* [WHAT TO PRODUCE]
Lines containing the word "high" should be extracted in full.

* [SOURCE EXCERPT]
----
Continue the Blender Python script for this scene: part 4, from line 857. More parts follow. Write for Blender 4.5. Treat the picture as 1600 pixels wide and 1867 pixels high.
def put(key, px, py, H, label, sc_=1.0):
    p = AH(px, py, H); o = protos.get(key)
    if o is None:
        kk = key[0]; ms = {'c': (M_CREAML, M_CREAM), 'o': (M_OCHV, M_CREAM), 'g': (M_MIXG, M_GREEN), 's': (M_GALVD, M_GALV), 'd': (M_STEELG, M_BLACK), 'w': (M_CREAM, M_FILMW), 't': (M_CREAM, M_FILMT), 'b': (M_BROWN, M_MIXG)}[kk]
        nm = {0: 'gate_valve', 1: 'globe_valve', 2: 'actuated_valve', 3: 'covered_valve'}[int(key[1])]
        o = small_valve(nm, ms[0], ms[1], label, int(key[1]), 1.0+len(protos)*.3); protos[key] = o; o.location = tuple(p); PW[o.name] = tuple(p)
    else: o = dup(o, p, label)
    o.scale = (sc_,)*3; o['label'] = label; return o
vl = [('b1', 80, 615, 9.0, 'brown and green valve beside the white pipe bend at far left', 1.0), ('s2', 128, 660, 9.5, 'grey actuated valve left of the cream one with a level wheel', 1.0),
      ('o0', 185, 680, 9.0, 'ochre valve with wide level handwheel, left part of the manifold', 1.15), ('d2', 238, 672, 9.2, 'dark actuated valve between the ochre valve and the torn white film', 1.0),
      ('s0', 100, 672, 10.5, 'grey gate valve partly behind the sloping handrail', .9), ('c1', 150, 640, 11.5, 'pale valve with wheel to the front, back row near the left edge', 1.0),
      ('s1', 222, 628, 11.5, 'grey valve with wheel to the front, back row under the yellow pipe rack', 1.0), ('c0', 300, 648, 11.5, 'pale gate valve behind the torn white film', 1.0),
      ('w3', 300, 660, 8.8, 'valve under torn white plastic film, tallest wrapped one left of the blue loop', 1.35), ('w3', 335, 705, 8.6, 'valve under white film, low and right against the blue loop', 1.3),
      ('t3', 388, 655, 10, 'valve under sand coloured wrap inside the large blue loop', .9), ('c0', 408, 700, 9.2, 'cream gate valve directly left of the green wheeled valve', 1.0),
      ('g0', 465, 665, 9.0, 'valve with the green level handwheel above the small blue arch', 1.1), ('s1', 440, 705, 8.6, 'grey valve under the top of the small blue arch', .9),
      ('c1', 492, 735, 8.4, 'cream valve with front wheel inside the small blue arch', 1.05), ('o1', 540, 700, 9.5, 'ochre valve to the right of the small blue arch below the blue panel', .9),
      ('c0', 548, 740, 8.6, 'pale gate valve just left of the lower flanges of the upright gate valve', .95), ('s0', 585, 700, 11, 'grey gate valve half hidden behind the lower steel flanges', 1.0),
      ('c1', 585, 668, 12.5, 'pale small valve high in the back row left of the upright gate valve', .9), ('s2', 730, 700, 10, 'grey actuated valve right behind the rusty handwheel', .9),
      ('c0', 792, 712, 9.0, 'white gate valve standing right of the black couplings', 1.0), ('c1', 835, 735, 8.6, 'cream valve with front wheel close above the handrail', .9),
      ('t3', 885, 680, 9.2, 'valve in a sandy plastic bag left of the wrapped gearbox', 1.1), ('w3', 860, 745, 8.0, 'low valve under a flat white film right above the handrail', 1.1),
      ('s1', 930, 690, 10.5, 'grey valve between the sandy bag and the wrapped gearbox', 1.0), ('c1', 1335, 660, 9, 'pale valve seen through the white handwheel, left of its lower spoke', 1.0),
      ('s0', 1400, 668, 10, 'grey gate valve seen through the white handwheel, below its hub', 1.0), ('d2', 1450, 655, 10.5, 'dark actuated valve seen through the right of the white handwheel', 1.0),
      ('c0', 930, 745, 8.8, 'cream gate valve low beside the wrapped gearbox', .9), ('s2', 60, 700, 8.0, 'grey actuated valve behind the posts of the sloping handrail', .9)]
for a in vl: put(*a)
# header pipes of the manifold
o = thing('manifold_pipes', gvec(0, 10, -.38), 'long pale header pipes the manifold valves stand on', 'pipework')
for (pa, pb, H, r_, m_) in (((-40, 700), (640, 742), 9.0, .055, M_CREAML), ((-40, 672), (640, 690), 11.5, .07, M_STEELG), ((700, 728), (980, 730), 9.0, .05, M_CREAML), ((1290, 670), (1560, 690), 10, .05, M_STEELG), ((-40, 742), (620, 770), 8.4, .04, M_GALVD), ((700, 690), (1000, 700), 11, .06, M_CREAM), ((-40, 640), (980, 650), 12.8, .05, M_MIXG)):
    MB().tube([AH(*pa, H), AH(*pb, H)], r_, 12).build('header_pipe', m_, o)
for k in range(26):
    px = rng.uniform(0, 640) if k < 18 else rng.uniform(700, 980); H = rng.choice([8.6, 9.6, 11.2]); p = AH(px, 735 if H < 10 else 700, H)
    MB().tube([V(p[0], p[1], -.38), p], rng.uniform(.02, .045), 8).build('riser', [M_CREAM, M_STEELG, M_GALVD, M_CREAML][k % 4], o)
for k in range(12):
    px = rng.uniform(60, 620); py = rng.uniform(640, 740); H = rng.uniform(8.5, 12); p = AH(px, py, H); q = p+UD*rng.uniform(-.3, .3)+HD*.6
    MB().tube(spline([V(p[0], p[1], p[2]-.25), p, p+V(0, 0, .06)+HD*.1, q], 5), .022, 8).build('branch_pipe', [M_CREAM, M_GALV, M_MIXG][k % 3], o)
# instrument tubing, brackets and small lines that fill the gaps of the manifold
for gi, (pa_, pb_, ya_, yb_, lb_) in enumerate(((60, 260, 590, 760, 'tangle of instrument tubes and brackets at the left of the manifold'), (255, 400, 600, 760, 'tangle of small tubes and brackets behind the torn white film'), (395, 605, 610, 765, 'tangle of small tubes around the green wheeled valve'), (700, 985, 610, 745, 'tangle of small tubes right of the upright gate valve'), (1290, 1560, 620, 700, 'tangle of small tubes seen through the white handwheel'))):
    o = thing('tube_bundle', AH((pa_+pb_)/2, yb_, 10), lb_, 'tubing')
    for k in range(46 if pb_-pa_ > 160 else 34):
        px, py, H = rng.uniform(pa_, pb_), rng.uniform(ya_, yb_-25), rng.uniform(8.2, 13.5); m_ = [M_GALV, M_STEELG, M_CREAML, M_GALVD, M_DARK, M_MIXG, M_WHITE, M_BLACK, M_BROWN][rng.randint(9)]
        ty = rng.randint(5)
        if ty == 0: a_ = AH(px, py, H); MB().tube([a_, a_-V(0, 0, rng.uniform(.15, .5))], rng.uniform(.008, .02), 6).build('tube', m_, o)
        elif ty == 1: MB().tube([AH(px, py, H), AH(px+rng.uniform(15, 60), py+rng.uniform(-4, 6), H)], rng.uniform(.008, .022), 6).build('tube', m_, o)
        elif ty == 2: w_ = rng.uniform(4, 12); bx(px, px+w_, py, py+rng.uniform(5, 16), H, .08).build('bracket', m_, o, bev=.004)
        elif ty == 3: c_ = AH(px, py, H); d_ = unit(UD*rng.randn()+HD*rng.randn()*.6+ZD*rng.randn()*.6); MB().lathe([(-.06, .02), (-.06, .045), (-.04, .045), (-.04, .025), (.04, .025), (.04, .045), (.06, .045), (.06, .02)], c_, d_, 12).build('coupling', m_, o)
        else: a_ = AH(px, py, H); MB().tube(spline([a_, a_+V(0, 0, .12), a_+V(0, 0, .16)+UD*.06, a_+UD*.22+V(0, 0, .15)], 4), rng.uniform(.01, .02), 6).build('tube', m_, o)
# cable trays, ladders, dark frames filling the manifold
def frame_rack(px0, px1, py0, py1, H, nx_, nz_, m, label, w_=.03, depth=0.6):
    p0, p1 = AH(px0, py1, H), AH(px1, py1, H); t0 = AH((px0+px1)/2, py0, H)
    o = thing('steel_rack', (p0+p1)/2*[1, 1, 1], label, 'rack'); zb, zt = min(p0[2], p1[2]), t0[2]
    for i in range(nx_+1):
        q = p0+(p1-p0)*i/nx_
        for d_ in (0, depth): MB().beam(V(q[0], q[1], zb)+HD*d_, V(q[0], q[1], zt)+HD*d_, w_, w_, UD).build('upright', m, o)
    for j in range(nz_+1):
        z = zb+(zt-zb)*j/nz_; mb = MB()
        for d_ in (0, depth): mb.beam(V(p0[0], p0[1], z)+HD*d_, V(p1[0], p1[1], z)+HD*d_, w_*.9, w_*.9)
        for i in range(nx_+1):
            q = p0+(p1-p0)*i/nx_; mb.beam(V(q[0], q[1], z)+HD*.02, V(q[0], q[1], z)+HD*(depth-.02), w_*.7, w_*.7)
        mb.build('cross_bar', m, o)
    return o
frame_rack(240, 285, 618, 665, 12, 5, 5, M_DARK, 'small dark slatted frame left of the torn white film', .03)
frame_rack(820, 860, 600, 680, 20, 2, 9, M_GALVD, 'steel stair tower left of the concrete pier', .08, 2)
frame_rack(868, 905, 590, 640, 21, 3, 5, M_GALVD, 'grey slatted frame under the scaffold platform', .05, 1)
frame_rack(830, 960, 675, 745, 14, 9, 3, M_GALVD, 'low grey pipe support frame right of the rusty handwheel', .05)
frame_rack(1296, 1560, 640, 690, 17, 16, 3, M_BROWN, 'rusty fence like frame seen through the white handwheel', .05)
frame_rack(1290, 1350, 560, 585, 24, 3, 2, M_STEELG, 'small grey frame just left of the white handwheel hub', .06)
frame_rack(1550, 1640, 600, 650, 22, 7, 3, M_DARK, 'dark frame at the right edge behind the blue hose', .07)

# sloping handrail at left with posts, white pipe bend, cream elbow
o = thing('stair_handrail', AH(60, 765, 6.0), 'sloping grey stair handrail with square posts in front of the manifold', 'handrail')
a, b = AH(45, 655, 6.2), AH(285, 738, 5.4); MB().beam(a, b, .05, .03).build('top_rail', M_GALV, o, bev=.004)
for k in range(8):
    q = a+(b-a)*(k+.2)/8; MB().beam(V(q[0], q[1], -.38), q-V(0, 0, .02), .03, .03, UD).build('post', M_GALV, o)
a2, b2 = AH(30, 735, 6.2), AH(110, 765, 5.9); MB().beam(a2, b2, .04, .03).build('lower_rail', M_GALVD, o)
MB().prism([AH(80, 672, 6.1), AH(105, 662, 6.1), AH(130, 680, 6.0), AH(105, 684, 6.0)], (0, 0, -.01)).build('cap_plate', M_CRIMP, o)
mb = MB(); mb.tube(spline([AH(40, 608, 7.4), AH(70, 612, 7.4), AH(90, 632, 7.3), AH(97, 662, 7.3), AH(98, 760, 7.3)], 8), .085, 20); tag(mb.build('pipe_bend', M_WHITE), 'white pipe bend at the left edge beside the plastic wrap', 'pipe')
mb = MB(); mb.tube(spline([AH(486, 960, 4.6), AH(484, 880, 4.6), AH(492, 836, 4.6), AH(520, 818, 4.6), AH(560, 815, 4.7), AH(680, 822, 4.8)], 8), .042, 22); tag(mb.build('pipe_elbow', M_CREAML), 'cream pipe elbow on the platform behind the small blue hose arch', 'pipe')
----
* [CORRECT RESPONSE]
Continue the Blender Python script for this scene: part 4, from line 857. More parts follow. Write for Blender 4.5. Treat the picture as 1600 pixels wide and 1867 pixels high.
      ('c1', 585, 668, 12.5, 'pale small valve high in the back row left of the upright gate valve', .9), ('s2', 730, 700, 10, 'grey actuated valve right behind the rusty handwheel', .9),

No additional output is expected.